WHAT TO WORK ON>
Extract each line containing the string "scene".

INFORMATION SUPPLIED>
◆ ◆ ◆ ◆ ◆ ◆ ◆

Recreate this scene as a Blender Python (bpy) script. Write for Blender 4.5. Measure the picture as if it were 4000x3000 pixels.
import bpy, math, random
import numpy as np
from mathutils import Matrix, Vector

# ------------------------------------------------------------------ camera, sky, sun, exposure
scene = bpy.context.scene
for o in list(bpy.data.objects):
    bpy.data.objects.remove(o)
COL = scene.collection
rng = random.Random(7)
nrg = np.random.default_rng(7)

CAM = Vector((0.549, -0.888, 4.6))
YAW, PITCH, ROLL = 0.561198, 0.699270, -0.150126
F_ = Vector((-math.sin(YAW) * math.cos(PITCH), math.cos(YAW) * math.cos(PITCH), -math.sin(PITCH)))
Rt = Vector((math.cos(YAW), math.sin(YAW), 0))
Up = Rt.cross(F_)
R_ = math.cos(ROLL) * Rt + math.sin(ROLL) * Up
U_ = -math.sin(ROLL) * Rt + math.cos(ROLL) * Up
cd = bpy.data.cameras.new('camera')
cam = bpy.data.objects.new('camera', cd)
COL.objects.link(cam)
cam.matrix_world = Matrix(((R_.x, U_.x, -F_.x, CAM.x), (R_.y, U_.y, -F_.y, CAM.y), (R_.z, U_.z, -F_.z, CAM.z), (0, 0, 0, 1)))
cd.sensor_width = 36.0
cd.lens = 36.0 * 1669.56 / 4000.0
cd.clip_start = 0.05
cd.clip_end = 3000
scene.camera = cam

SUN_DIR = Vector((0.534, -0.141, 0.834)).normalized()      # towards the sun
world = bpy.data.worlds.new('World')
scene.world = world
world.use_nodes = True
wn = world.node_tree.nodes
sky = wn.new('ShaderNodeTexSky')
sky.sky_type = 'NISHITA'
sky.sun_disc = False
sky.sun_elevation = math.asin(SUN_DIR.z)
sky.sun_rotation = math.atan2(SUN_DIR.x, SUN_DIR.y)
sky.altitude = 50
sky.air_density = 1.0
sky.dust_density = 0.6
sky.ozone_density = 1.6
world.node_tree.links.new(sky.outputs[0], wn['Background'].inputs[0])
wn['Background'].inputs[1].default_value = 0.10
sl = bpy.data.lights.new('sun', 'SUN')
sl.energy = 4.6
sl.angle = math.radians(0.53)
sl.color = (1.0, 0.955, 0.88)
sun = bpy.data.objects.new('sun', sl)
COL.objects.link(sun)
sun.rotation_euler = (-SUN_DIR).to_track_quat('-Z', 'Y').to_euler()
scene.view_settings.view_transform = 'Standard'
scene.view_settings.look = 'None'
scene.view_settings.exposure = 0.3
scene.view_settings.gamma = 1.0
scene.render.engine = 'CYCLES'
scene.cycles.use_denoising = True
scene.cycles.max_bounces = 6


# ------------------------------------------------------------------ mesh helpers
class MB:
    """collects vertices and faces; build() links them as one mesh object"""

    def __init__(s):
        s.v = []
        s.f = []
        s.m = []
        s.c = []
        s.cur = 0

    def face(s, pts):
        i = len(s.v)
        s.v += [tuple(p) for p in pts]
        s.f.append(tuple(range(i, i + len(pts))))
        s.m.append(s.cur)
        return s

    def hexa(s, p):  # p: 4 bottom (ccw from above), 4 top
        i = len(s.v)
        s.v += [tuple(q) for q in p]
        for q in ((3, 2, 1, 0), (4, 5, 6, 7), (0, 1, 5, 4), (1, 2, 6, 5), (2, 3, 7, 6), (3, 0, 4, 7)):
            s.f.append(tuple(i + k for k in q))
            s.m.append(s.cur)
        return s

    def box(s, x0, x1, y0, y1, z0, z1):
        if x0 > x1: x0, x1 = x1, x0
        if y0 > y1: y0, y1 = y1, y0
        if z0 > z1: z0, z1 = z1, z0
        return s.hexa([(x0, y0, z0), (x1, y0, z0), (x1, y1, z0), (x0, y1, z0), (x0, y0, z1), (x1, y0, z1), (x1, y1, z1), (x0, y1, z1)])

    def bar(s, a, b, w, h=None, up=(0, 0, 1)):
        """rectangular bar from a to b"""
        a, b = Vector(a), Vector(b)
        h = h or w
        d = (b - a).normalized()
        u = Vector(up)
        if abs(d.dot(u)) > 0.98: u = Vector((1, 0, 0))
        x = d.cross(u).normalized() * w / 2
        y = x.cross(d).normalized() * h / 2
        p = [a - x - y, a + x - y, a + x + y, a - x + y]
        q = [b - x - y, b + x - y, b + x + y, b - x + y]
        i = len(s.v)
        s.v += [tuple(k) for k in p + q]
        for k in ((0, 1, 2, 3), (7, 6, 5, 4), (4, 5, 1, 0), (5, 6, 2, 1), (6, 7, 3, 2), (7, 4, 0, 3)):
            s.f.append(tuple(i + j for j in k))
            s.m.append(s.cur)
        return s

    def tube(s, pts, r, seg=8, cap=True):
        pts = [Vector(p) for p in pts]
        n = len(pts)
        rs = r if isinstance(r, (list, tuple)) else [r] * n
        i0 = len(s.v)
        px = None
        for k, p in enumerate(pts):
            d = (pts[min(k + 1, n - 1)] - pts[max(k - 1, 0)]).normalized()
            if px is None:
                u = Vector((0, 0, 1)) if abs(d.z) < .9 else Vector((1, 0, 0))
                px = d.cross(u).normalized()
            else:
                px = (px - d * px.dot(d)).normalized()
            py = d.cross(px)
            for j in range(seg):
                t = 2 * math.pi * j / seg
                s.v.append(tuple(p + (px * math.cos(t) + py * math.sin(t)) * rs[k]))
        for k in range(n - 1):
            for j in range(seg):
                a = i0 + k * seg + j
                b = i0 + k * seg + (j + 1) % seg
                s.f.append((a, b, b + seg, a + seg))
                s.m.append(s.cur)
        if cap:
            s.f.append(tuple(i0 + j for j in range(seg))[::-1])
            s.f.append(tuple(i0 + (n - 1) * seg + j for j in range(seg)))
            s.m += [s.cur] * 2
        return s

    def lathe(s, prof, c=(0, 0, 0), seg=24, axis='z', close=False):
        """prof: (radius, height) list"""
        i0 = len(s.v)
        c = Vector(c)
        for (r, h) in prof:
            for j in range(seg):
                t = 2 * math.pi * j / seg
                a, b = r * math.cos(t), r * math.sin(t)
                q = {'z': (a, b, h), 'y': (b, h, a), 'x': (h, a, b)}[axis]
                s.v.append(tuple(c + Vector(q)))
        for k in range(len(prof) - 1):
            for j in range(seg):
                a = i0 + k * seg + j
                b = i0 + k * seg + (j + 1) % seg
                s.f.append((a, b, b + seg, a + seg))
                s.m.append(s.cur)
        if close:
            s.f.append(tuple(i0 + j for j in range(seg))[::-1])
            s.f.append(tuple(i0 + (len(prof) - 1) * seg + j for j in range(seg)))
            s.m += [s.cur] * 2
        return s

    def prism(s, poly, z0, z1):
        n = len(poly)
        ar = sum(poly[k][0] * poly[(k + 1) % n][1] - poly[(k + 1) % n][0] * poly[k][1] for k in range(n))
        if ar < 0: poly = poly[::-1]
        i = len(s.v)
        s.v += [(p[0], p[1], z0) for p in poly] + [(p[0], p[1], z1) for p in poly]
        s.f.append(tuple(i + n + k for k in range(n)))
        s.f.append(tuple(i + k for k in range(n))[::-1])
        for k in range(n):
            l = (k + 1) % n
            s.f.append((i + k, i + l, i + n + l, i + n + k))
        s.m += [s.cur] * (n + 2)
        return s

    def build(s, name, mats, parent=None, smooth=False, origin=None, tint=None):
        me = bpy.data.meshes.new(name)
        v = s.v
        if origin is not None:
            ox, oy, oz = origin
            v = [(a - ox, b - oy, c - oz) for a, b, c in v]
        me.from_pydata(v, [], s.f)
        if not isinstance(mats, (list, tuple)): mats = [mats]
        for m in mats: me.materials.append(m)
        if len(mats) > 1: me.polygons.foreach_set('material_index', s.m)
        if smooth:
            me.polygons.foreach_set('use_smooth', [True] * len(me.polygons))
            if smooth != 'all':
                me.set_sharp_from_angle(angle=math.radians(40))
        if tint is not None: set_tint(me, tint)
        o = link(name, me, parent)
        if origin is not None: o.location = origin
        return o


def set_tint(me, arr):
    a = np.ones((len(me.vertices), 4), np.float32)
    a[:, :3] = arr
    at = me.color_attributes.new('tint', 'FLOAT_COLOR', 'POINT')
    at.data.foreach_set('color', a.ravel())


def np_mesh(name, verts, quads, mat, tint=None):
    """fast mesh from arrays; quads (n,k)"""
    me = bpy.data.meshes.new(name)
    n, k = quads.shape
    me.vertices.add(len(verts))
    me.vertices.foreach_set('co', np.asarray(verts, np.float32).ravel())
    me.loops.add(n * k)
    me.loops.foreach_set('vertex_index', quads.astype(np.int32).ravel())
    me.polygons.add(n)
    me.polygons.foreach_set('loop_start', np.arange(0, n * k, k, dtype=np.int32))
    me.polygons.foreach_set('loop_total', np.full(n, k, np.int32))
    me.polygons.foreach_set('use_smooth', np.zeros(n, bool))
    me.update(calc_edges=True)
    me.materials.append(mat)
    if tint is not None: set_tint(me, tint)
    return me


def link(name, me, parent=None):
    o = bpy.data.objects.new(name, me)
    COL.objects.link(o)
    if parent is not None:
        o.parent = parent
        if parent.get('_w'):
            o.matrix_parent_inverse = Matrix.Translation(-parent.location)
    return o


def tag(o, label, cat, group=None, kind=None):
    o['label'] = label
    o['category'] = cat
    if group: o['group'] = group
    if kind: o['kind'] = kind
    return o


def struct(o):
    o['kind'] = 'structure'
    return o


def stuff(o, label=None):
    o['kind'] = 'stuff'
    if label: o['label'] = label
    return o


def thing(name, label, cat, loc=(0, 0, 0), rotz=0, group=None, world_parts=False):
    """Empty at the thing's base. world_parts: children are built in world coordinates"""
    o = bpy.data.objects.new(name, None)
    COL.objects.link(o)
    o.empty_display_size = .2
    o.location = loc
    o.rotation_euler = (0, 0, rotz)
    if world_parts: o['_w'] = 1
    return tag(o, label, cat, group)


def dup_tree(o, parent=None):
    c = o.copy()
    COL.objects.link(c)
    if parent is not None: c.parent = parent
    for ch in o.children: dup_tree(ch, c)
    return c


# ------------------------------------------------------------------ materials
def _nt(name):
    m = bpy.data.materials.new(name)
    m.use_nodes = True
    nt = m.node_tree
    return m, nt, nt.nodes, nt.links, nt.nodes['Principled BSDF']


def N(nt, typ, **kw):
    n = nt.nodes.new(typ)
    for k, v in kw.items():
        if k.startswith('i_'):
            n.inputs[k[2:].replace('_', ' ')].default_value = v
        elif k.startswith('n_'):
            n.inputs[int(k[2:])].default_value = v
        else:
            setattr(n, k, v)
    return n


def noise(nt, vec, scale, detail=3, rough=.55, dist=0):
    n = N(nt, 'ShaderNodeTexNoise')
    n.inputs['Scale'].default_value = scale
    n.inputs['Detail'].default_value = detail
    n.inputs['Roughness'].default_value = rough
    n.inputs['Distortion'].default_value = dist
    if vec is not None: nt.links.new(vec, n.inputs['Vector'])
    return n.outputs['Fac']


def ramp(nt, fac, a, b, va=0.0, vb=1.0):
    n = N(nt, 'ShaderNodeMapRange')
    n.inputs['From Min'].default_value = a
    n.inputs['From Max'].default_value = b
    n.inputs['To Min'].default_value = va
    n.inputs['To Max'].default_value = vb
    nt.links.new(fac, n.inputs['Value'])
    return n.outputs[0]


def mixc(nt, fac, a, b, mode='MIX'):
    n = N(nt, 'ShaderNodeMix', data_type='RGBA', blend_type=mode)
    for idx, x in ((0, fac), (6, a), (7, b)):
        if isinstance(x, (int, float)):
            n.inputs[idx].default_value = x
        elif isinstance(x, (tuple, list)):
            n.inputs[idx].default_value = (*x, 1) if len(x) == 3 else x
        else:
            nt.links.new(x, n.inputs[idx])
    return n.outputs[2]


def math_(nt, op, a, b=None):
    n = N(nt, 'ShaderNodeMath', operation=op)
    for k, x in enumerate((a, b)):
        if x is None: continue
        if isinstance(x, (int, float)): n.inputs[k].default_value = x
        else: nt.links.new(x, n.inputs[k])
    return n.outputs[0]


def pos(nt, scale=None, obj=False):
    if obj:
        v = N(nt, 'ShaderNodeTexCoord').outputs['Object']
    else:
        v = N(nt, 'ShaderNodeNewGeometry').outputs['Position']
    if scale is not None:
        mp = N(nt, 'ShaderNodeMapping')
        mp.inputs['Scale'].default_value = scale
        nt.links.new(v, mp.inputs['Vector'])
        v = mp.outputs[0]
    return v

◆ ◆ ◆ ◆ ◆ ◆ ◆

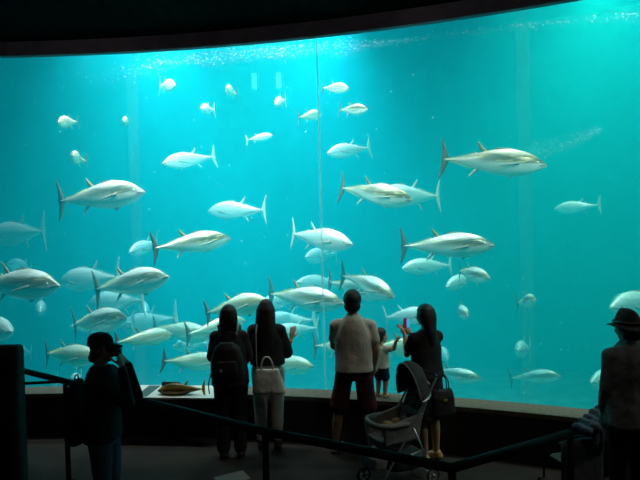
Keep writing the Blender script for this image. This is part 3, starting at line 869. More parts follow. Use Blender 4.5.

◆ ◆ ◆ ◆ ◆ ◆ ◆

CORRECT OUTPUT>
Recreate this scene as a Blender Python (bpy) script. Write for Blender 4.5. Measure the picture as if it were 4000x3000 pixels.
scene = bpy.context.scene
COL = scene.collection
scene.camera = cam
scene.world = world
scene.view_settings.view_transform = 'Standard'
scene.view_settings.look = 'None'
scene.view_settings.exposure = 0.3
scene.view_settings.gamma = 1.0
scene.render.engine = 'CYCLES'
scene.cycles.use_denoising = True
scene.cycles.max_bounces = 6